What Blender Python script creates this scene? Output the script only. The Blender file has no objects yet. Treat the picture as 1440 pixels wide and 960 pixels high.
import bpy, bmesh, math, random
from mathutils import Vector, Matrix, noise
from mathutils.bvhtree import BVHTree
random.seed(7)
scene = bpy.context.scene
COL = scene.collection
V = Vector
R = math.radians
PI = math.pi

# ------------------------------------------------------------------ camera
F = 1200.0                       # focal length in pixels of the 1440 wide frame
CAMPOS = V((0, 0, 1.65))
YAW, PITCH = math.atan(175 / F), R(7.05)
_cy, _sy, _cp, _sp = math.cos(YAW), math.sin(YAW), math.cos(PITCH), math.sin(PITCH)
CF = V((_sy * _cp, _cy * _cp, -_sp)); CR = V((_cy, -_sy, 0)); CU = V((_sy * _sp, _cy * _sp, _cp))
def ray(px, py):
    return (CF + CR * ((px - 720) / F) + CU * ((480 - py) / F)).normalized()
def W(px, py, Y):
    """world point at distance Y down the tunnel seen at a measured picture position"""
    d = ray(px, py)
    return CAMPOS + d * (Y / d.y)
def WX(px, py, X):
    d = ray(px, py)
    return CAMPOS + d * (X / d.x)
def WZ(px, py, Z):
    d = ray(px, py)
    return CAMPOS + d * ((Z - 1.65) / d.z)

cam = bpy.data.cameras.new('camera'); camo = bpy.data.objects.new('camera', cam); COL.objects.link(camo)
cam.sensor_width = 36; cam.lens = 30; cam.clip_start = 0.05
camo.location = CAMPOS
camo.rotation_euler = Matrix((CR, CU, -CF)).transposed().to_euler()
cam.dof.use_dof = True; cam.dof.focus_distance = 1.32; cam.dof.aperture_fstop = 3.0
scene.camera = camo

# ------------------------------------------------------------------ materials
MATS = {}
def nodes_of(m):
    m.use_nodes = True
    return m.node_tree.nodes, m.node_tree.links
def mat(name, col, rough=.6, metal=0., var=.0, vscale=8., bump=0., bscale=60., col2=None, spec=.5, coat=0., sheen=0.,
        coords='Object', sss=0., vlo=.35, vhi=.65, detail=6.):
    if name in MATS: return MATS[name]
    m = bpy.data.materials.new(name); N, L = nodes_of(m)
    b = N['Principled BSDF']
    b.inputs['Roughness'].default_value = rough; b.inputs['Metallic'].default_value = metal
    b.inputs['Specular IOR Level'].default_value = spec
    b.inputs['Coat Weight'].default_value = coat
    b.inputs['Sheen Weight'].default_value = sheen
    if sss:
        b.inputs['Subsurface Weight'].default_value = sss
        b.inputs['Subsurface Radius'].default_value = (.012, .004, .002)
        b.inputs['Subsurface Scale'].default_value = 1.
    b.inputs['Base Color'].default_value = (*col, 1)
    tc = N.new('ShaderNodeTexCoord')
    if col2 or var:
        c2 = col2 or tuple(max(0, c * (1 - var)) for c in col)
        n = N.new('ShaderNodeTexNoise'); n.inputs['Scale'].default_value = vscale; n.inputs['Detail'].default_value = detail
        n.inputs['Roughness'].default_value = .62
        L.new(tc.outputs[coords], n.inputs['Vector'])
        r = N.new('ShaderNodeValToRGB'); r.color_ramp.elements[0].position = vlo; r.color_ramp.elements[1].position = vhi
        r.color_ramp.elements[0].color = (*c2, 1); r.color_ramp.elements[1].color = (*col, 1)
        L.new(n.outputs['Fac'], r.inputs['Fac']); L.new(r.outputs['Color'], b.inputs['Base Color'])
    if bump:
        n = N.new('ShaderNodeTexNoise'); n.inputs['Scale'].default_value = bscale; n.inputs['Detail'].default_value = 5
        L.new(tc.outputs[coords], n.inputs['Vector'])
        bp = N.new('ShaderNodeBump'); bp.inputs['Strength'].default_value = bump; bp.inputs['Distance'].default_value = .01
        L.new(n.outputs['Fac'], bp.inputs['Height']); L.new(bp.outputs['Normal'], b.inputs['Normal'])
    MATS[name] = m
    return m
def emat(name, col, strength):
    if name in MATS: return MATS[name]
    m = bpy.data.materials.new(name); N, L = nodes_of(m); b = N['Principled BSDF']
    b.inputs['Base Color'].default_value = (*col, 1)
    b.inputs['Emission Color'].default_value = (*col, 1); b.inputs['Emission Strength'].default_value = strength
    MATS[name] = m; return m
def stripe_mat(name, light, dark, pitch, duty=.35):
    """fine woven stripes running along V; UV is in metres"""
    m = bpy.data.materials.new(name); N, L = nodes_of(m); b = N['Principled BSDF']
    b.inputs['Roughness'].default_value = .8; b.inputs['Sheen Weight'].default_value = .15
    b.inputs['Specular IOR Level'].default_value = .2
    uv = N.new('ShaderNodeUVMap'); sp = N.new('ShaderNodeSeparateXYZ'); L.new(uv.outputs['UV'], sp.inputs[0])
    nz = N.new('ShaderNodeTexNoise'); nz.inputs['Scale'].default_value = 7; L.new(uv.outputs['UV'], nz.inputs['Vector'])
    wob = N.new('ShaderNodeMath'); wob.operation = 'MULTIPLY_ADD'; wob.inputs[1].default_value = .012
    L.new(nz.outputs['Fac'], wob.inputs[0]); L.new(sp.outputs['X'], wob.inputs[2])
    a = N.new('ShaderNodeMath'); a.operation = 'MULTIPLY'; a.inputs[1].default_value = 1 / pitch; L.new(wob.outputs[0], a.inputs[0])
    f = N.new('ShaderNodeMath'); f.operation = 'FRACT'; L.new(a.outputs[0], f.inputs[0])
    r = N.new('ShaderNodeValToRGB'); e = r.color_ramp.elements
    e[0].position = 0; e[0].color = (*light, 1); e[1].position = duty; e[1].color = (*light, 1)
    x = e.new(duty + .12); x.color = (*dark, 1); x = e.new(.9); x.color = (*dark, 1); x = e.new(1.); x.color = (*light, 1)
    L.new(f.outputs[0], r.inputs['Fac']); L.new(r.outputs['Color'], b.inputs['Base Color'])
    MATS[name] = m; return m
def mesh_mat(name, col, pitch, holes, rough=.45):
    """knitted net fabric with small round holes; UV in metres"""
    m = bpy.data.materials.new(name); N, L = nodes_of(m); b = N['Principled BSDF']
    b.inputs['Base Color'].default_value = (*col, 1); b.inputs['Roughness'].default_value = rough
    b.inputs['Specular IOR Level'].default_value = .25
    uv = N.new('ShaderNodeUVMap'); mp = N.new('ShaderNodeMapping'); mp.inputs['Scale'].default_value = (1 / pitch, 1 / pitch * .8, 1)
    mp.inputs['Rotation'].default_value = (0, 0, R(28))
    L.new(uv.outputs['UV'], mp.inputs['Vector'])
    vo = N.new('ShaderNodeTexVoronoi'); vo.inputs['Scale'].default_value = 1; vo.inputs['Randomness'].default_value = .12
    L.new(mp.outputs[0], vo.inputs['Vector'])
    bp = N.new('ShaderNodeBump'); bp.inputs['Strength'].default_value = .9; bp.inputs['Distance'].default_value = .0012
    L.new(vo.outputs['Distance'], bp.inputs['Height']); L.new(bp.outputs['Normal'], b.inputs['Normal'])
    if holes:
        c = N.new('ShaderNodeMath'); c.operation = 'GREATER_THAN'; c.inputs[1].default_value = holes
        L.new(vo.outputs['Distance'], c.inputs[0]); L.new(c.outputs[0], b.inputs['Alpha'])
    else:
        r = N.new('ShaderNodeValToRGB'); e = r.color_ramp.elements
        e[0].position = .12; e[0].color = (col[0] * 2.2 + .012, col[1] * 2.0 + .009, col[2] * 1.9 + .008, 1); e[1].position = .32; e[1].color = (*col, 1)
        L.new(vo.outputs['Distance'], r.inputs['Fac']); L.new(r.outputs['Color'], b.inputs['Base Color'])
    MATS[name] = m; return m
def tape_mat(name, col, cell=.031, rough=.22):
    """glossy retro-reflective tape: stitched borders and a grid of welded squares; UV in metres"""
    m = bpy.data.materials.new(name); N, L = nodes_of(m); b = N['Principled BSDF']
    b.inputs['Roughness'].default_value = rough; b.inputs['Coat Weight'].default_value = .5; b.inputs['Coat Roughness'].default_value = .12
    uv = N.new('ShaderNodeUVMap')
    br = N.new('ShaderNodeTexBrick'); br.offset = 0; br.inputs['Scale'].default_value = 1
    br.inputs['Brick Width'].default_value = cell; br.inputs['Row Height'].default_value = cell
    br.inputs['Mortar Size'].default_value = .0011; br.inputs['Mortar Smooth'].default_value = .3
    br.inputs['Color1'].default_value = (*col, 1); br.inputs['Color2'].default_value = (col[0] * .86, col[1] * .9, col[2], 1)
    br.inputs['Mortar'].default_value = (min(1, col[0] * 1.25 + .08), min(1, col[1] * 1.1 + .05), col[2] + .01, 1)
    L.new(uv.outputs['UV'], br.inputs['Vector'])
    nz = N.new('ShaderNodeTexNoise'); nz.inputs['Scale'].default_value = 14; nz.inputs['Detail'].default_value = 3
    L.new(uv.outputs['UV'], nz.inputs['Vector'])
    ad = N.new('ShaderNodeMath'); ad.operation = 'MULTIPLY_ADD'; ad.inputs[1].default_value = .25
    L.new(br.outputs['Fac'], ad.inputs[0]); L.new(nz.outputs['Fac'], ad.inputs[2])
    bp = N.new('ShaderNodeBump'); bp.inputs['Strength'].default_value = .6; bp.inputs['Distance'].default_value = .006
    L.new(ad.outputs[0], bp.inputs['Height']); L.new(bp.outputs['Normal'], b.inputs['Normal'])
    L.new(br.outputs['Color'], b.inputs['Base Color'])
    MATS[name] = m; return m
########
• WHAT YOU WILL DO
From the first line above through the line that contains "return CAMPOS + d * ((Z - 1.65) / d.z)", quote each line exactly. Output nothing more.

• CORRECT RESPONSE
What Blender Python script creates this scene? Output the script only. The Blender file has no objects yet. Treat the picture as 1440 pixels wide and 960 pixels high.
import bpy, bmesh, math, random
from mathutils import Vector, Matrix, noise
from mathutils.bvhtree import BVHTree
random.seed(7)
scene = bpy.context.scene
COL = scene.collection
V = Vector
R = math.radians
PI = math.pi

# ------------------------------------------------------------------ camera
F = 1200.0                       # focal length in pixels of the 1440 wide frame
CAMPOS = V((0, 0, 1.65))
YAW, PITCH = math.atan(175 / F), R(7.05)
_cy, _sy, _cp, _sp = math.cos(YAW), math.sin(YAW), math.cos(PITCH), math.sin(PITCH)
CF = V((_sy * _cp, _cy * _cp, -_sp)); CR = V((_cy, -_sy, 0)); CU = V((_sy * _sp, _cy * _sp, _cp))
def ray(px, py):
    return (CF + CR * ((px - 720) / F) + CU * ((480 - py) / F)).normalized()
def W(px, py, Y):
    """world point at distance Y down the tunnel seen at a measured picture position"""
    d = ray(px, py)
    return CAMPOS + d * (Y / d.y)
def WX(px, py, X):
    d = ray(px, py)
    return CAMPOS + d * (X / d.x)
def WZ(px, py, Z):
    d = ray(px, py)
    return CAMPOS + d * ((Z - 1.65) / d.z)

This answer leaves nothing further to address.